There are personal dramas too: flashbacks of Beane’s early playing career are skilfully woven into his motivational backstory, whilst his relationship with his young daughter (Kerris Dorsey) is both touching and central to the story.

The main challenge with this approach is to make things visually interesting, but the choice of DP Wally Pfister was shrewd: his brand of subtle lighting and shooting that serves the story wisely keeps the focus on the characters and the unfolding drama.

As for the screenplay – collaboration credited to Steven Zaillian and Aaron Sorkin – it manages to take the human drama behind a baseball franchise and make it a wider metaphor for anyone battling against personal demons or institutional arrogance.

One of the reasons the book became an unlikely bestseller and proved influential in both the sport and business world, is because by mining a very specific episode, it ultimately tapped into universal truths.

Although the film is an underdog story of sorts, it explores how people in a bad place are forced to become creative (they have nothing to lose) and how easy solutions (in this case ‘on base percentage’) to difficult problems can be so hard to see.

It also documents a time when old school sporting philosophies based on hunches gave way to statistical analysis powered by computers and spread sheets. Or more simply: when the geeks beat the jocks at their own game.

But it’s the human drama that makes Moneyball really tick: Beane is a fascinating character and the exploration of why he went against conventional wisdom lies the heart of the film, but also possibly puts another interpretation on the title.

The film puts forward the daring notion that money ruined his playing career – his motivation as general manager was partly driven by a desire to push back against a sport corrupted by cash.

Brad Pitt gives perhaps his finest performance in the lead role, not only convincing as charismatic leader of a sports team but as a more vulnerable father and someone struggling with the past.

Jonah Hill might seem an unlikely choice as Beane’s assistant, but he plays the straight man role very well and his chemistry with Pitt suggests his very casting highlights the ‘hidden value’ concept his character explains in the movie.

There are also solid turns from Philip Seymour Hoffman (showing a subtle, quiet gruffness), Chris Pratt as the first underrated player they sign and Kerris Dorsey as Beane’s daughter, whose presence is always keenly felt in the background.

Where the film really triumphs is in how it applies the low-key approach Miller used so successfully in Capote to a big studio film about a fascinating chapter in America’s most beloved sport.

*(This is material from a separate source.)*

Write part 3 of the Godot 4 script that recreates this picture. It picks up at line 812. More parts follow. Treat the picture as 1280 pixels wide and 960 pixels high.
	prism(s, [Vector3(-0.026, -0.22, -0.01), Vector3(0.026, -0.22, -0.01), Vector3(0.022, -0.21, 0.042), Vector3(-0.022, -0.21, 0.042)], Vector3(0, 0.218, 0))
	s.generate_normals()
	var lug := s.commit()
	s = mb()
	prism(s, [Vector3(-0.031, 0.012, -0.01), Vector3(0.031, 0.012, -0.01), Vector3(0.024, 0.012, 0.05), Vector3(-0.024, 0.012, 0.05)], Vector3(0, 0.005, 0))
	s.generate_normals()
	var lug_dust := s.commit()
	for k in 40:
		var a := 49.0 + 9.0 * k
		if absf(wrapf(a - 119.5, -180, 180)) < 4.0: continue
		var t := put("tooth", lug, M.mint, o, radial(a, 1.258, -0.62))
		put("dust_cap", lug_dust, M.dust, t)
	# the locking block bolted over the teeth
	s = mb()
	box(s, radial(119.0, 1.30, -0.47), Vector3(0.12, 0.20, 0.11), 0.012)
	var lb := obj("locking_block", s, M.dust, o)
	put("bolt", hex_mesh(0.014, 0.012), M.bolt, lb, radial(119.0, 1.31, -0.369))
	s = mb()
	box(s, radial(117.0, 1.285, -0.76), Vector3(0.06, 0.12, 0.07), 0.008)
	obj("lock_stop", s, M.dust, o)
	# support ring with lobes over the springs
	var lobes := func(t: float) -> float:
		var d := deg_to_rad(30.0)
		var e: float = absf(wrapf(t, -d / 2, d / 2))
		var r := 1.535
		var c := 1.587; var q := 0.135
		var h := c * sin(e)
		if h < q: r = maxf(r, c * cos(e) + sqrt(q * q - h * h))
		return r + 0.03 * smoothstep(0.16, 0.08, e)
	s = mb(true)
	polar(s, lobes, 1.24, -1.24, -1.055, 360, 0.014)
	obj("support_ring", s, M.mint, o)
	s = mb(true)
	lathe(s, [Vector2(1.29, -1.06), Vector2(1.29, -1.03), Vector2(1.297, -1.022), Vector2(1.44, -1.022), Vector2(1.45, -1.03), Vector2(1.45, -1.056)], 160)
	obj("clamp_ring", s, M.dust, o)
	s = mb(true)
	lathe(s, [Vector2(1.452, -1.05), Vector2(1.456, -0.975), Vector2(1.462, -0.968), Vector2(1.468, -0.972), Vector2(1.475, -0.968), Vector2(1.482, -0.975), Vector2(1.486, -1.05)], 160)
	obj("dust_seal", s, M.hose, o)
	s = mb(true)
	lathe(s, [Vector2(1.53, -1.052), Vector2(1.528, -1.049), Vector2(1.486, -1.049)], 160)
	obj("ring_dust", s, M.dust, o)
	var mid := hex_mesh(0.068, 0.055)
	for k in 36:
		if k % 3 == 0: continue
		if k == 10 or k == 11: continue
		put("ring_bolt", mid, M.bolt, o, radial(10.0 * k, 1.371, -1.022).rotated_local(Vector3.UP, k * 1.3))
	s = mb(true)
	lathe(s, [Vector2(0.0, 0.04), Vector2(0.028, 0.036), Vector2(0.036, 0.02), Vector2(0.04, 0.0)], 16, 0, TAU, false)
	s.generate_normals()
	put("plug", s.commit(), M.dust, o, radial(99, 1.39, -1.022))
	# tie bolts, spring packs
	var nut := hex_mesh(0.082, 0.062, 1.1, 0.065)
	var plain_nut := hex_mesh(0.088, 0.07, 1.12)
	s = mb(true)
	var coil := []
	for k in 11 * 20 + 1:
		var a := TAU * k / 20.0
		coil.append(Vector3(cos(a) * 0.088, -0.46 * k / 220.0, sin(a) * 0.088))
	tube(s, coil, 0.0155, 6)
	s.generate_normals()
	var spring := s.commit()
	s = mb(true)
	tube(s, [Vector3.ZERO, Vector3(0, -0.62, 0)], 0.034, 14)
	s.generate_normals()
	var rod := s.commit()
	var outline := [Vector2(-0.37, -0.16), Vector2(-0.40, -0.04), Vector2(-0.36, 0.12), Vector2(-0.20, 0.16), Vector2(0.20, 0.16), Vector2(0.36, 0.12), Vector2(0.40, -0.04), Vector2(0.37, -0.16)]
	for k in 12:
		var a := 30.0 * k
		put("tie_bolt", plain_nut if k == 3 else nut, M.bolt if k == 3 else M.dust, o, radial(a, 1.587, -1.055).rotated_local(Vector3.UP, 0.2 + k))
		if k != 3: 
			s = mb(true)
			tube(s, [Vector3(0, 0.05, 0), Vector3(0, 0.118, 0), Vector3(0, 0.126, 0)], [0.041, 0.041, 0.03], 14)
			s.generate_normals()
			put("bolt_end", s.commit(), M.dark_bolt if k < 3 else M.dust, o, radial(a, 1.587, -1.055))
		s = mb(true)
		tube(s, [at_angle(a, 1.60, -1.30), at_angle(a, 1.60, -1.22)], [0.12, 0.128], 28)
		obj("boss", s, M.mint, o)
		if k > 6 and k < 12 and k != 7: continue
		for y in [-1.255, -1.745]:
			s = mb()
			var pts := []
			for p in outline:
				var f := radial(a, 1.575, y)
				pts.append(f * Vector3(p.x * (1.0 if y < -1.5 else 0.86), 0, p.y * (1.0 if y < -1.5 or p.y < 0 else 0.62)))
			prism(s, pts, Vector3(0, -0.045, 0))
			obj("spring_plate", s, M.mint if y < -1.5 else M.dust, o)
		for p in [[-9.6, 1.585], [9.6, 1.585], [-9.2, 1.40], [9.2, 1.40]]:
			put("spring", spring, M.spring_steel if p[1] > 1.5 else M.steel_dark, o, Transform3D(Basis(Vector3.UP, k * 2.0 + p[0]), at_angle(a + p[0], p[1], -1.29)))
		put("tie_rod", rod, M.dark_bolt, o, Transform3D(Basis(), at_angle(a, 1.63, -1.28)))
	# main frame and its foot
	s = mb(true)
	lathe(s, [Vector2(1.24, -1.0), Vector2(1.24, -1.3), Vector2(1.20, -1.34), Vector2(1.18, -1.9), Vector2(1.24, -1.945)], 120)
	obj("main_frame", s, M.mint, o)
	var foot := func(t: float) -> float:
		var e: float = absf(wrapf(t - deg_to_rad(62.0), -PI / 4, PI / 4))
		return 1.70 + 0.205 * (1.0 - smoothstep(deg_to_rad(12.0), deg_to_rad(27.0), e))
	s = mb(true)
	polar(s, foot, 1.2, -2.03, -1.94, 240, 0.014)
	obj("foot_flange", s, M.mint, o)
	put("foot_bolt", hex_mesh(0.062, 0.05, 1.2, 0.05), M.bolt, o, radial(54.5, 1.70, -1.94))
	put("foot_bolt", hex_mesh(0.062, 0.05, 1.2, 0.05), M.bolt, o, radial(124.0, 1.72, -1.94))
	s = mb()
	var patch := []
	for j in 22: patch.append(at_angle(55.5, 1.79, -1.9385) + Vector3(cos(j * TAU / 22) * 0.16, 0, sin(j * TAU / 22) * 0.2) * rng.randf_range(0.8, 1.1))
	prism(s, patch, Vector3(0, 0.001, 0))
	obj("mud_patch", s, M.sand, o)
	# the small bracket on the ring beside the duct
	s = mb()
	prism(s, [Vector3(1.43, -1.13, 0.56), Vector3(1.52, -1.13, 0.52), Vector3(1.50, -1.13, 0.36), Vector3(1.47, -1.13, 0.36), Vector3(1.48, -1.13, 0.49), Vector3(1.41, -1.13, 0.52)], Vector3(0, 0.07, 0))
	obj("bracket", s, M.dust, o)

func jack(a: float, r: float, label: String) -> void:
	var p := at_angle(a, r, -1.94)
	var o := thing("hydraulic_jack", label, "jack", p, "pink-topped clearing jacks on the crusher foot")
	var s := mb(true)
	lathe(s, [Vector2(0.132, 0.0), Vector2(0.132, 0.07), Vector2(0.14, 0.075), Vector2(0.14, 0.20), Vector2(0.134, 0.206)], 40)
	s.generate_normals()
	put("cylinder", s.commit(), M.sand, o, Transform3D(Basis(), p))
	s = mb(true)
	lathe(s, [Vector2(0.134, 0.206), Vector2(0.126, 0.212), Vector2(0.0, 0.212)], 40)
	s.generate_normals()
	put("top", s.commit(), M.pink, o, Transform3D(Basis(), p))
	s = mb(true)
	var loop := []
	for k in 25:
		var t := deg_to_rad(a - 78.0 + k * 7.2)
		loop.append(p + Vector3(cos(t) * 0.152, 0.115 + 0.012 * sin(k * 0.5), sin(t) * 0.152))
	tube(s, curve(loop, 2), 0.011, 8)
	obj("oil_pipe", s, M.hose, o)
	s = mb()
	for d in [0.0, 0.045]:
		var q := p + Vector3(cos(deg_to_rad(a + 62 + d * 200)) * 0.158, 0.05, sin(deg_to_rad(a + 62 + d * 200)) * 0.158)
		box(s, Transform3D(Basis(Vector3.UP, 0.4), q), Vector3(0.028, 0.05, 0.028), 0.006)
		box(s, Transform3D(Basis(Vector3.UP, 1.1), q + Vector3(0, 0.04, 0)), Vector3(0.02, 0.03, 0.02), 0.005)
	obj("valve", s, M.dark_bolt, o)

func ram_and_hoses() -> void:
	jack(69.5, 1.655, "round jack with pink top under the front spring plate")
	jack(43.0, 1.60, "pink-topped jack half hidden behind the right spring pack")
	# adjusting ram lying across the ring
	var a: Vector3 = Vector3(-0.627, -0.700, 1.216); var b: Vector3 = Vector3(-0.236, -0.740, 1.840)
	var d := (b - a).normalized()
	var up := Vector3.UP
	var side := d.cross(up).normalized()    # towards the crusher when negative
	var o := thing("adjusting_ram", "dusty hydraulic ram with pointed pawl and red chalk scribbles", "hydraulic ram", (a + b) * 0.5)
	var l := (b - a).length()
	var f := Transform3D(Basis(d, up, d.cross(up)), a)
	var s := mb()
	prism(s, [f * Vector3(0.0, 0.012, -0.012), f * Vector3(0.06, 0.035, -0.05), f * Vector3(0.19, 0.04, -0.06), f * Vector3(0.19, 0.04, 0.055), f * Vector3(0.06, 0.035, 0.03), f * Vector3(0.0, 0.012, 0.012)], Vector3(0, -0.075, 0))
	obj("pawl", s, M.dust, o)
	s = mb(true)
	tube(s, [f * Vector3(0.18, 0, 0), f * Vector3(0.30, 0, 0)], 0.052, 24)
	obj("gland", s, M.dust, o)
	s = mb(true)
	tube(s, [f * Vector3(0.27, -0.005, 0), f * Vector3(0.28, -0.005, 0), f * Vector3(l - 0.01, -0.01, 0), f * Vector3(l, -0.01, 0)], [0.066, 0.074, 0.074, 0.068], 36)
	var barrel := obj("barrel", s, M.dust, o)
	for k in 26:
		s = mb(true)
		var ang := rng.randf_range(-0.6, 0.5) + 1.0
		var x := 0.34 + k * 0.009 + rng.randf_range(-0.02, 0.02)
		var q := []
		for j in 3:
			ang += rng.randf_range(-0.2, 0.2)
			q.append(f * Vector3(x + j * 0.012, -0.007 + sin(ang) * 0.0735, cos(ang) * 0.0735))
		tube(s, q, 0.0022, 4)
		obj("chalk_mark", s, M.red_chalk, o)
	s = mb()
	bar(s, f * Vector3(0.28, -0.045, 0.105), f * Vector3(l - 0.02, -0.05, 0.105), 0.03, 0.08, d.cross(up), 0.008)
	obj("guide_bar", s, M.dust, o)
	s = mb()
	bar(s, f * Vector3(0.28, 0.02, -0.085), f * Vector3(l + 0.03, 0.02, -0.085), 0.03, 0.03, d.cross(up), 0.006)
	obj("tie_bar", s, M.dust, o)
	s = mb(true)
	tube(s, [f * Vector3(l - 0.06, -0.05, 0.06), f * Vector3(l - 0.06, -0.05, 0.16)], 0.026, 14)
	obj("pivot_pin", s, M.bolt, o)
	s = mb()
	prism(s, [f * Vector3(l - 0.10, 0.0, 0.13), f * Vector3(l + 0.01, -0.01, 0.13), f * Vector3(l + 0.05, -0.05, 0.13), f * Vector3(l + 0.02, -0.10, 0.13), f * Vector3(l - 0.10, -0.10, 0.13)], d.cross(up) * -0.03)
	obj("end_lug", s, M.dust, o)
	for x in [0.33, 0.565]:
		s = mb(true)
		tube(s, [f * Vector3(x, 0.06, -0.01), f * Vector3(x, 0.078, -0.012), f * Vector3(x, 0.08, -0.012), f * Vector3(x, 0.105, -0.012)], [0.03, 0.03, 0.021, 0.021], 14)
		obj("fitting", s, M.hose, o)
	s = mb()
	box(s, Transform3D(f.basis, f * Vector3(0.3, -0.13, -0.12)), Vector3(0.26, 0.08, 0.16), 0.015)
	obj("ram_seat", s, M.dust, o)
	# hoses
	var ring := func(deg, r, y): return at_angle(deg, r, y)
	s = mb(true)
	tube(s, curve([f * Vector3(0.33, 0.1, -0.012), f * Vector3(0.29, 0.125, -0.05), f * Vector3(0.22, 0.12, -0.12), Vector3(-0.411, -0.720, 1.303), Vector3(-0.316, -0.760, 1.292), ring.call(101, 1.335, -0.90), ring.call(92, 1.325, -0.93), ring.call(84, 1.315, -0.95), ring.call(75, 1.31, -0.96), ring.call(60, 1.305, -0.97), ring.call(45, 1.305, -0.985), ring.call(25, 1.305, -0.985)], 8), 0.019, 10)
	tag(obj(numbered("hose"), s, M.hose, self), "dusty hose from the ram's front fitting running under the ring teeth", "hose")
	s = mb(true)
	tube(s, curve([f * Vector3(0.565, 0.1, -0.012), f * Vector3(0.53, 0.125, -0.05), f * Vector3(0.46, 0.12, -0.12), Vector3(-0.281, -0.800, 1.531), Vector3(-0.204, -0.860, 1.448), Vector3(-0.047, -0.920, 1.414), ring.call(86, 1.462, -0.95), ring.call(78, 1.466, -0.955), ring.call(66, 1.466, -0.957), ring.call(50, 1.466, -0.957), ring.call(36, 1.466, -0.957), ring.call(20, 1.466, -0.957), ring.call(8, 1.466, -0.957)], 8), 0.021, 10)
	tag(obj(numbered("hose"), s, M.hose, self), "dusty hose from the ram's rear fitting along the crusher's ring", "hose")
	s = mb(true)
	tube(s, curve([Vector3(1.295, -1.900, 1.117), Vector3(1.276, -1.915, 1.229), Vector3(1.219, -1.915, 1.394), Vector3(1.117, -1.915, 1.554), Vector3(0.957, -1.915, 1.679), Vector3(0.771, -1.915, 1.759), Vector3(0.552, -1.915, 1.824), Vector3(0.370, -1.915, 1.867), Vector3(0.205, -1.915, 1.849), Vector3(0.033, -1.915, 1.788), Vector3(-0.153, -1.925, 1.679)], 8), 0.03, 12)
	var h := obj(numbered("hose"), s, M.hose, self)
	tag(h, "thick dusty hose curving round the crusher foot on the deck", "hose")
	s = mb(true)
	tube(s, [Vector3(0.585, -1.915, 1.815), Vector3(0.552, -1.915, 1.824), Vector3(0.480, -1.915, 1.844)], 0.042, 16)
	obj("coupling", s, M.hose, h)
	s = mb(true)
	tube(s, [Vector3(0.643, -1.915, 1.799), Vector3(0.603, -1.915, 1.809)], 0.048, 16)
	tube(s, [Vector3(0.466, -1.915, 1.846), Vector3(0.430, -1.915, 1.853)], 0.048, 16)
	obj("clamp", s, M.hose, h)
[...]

The use of MLB footage and real locations grounds the film in a realistic setting far removed from the glossy visions of previous sports movies, whilst Mychael Danna’s wonderful, atmospheric score sounds like Philip Glass’ scoring an Errol Morris baseball documentary.

Like Beane’s impact on Major League Baseball the final it is both surprising and effective.

Given the tortured production history of the project, which saw a noted director (Steven Soderbergh) leave over creative differences and one A-list screenwriter (Aaron Sorkin) hired to re-write another (Steve Zaillian), it is a miracle that the film exists at all.

Part of that must lie down to the persistence of Brad Pitt (who also serves as producer) and it is tempting to read parallels into his struggle to get this made at a major studio (Sony Pictures) with Beane’s story.

To extend the analogy, Pitt is Beane (protagonist struggling against received wisdom), Bennett Miller is Brand (the unconventional catalyst), Sony Pictures is the Oakland A’s (an organisation trying to meet commercial demands) and Major League Baseball is Hollywood (large institution where passion frequently clashes with pragmatism).

In a year in which he has also delivered a powerful performance and produced Terrence Malick’s The Tree of Life, we can be grateful that a movie star like Pitt is using his influence to make interesting movies rather than just counting money.

This takes on a new relevance as the wonderfully staged final scenes click into place.

Perhaps the most potent aspect of Moneyball is that it grows in your mind long after you’ve seen it, which for a movie belonging to a genre prone to cliché is really quite an achievement.

Maybe it can also function as a parable for major studios to keep looking for those quietly interesting projects rather than just the loud, costly franchises.